The couple married the day she turned 18 at a lavish wedding in the highlands of central Mexico in 2007, which was attended by police officials.
A California-born U.S citizen with no charges against her, she is the niece of drug lord Nacho Coronel, who died in a shootout with the Mexican Army in 2010. Before she gave birth, agents wanted to stop her, but had no formal charges to file so had to let her go free.
Birth certificates listed Coronel – believed to be the third or fourth wife of the fugitive – as the mother of the girls, but the spaces for the father’s name are blank. It means the children are also U.S citizens.
In 2008, his lover Zulema Hernandez was discovered dead in the trunk of a car her body carved with the letter Z’.
Public Enemy Number 1
Guzman was the first man to be named as ‘Public Enemy Number 1’, a moniker that had been given to US prohibition-era mafia boss Al Capone.
According to the Crime Commission in Chicago, Guzman ‘easily surpassed the carnage and social destruction that was caused by Capone.
After the death of Osama Bin Laden on May 2, 2011, Guzmán became the FBI and Interpol’s most wanted person.
Brutal
Guzman’s time at the top was marked by violence. His cartel became entangled in brutal turf wars against the likes of the paramilitary-like Zetas cartel, in violence which killed around 100,000 people.
At one time, during the most violent era, rivals’ wives were beheaded before being sent to their homes in cardboard boxes. Young children were also hurled off bridges. If any drug shipment was late, Guzman would personally shoot the smuggler in the head.
A gunfight in 1993 at the airport of Guadalajara that killed the western city’s archbishop, Cardinal Juan Jesus Posadas Ocampo, allegedly because he was mistaken for Guzman.
Guzman’s own family has paid for his life of crime. One of his brothers was killed in a Mexican jail in December 2004 and a son was killed in a Culiacan shopping centre in May 2008. His associates blamed the assassins of his former friend and business partner Arturo Beltran Leyva.
Even after his 2014 capture, Guzman’s empire continued to stretch throughout North America and reaches as far away as Europe and Australia.
Fatty and Shorty
Standing at just 5ft 6in, Guzman quickly inherited the nickname El Chapo – which means shorty.

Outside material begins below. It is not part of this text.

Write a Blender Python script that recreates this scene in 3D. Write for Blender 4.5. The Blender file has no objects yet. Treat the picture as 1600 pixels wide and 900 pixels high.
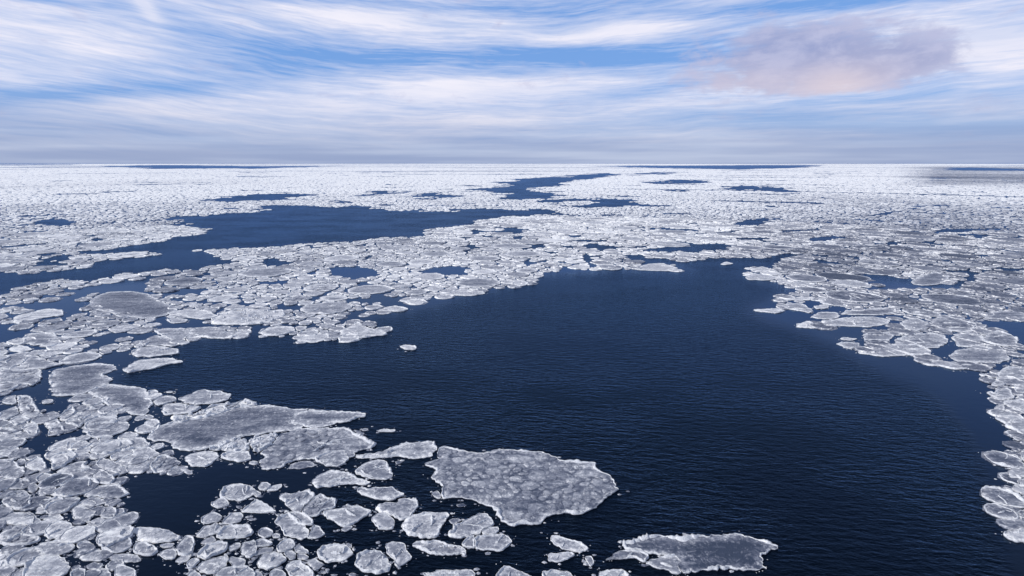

He paired up with a Mexican trafficker Miguel Angel Martinez. The 25-year-old, who was a pilot, negotiated with cartels on behalf of Guzman and guiding their cocaine flights from South America to secret runways in Mexico.
Martinez became Guzman’s trusted right-hand man and would be offered tens of thousands in tips to set up a meeting with the drug lord. He also travelled around the world with him, took his phone calls and negotiated payments. Together, they earned the nicknames Fatty and Shorty.
When a lawyer asked whether he had been Guzman’s right-hand man, he replied that Guzman had five left hands and five right hands, adding: ‘He’s an octopus’
Despite the power he wields, Guzman has also lived a secretive existence and shuns the typical lifestyle of more flashy drug barons who often boast about their lavish lifestyle across social media.
For years, his location was part of Mexican folklore, with rumours circulating of him being everywhere from Guatemala to almost every corner of Mexico.
But he would occasionally turn up at a local restaurant with his entourage where his gunmen would ask every other diner to hand over their phones. They would then tuck into plates of fine food, before returning the phones to the punters and paying for everyone’s bill and leaving without fanfare.